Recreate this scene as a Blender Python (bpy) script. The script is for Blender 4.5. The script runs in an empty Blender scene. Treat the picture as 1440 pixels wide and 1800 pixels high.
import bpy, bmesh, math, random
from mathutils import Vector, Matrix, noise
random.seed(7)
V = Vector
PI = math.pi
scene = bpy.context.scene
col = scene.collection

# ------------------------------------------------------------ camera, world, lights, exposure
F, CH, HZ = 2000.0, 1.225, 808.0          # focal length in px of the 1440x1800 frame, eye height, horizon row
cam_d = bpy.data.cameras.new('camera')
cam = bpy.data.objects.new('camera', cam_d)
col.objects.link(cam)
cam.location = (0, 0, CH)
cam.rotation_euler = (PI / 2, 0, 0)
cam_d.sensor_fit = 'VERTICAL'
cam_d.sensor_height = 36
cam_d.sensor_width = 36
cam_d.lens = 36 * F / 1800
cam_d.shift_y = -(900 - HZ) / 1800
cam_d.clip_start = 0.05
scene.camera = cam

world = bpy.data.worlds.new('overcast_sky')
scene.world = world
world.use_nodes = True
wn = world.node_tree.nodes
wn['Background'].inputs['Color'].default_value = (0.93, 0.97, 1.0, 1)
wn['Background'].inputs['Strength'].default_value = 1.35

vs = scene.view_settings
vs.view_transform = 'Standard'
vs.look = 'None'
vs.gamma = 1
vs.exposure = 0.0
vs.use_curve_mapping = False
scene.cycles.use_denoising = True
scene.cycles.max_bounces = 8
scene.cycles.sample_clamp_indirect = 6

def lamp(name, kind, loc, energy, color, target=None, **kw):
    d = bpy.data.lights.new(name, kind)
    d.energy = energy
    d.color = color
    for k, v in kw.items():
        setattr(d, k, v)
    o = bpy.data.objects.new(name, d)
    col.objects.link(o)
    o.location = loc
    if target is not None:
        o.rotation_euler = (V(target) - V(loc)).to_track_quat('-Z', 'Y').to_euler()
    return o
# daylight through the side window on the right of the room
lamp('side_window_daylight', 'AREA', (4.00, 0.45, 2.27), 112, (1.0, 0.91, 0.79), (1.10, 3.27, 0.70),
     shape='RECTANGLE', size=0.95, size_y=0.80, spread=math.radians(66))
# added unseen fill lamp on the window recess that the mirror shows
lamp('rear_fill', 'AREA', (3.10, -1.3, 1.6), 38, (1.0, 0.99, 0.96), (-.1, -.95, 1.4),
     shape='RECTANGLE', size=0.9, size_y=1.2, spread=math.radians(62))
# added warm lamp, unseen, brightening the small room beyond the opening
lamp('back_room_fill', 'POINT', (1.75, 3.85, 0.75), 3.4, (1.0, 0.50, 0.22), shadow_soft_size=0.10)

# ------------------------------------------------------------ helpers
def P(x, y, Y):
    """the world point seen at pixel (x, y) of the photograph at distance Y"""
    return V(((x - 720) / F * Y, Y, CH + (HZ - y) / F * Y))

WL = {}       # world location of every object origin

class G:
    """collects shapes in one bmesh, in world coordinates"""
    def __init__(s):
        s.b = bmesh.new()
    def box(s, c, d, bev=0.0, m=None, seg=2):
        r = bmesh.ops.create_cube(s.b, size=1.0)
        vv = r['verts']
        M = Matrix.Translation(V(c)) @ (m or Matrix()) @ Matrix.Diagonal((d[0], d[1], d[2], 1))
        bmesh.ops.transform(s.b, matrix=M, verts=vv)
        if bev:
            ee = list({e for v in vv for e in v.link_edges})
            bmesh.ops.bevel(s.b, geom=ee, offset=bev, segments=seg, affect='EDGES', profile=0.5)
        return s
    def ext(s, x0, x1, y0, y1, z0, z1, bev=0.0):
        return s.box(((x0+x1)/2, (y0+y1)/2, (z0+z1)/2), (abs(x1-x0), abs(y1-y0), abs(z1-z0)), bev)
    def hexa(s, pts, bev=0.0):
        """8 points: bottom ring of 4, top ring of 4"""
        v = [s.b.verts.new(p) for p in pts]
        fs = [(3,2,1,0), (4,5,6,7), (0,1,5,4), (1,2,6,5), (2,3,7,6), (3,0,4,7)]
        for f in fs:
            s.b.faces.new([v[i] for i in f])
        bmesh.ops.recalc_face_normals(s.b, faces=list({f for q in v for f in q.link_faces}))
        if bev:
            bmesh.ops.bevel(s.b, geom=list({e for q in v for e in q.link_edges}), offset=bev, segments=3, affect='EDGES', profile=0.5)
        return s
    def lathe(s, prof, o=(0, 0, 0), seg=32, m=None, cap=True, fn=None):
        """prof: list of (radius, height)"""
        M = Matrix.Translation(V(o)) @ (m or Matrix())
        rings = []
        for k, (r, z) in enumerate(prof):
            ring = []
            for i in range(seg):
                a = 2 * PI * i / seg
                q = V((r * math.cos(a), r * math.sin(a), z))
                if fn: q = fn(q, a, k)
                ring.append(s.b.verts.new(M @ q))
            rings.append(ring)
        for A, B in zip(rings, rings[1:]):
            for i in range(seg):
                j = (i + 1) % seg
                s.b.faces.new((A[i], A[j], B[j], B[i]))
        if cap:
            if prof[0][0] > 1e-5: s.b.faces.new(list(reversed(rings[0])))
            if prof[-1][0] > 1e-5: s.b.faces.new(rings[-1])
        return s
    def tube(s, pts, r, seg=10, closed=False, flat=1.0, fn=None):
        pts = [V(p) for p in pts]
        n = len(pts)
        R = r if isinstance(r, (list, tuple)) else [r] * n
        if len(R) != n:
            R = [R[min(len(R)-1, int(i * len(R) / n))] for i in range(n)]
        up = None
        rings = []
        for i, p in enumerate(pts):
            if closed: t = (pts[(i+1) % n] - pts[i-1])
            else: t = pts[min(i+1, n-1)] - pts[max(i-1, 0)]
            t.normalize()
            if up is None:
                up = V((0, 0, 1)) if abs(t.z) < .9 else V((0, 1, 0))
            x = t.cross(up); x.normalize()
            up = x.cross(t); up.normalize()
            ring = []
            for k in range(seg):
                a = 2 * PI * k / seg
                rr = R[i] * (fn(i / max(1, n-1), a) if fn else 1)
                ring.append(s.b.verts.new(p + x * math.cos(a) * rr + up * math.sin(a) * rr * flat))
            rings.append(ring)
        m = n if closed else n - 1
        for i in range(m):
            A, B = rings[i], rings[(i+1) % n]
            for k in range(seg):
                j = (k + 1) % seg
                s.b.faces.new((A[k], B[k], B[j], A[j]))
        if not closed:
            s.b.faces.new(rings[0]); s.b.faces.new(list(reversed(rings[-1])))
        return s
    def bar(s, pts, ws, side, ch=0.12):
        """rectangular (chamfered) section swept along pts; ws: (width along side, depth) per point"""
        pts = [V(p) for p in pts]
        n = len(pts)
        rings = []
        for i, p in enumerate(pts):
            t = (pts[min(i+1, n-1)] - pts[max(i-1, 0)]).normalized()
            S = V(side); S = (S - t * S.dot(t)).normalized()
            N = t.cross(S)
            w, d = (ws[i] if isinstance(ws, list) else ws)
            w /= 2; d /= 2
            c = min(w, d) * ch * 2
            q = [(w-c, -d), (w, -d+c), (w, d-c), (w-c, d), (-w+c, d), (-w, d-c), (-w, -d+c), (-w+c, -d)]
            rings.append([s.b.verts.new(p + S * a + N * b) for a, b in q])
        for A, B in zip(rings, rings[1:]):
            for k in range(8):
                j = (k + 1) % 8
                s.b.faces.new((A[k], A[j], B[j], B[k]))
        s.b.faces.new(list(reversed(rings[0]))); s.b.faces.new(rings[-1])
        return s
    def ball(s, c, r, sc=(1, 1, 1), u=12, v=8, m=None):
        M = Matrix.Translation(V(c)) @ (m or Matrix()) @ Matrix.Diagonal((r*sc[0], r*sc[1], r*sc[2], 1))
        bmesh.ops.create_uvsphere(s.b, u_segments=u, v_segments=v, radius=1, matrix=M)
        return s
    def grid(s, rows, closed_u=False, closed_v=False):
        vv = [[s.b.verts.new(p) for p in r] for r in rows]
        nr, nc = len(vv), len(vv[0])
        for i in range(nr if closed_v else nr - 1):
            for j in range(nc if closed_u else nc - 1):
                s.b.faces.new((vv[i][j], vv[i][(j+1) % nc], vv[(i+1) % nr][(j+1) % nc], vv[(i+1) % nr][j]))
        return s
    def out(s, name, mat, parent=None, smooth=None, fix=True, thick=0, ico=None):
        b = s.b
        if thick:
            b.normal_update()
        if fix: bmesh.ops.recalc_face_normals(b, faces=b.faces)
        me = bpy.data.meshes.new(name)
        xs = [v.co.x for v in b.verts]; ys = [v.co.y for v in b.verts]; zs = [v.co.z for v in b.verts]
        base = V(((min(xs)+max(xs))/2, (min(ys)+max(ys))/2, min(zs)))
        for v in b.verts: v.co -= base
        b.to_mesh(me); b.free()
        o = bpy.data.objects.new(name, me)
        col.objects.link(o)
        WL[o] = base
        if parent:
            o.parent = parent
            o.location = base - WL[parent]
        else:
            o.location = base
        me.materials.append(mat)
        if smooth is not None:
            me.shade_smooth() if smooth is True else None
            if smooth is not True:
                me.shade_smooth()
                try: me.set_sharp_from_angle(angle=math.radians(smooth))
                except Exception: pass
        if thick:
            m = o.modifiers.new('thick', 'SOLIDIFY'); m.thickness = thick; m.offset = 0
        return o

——

▶ PROBLEM DESCRIPTION
Quote the listing word for word from its first line through the line in which "col = scene.collection" appears.

▶ ANSWER TO THIS EXERCISE
Recreate this scene as a Blender Python (bpy) script. The script is for Blender 4.5. The script runs in an empty Blender scene. Treat the picture as 1440 pixels wide and 1800 pixels high.
import bpy, bmesh, math, random
from mathutils import Vector, Matrix, noise
random.seed(7)
V = Vector
PI = math.pi
scene = bpy.context.scene
col = scene.collection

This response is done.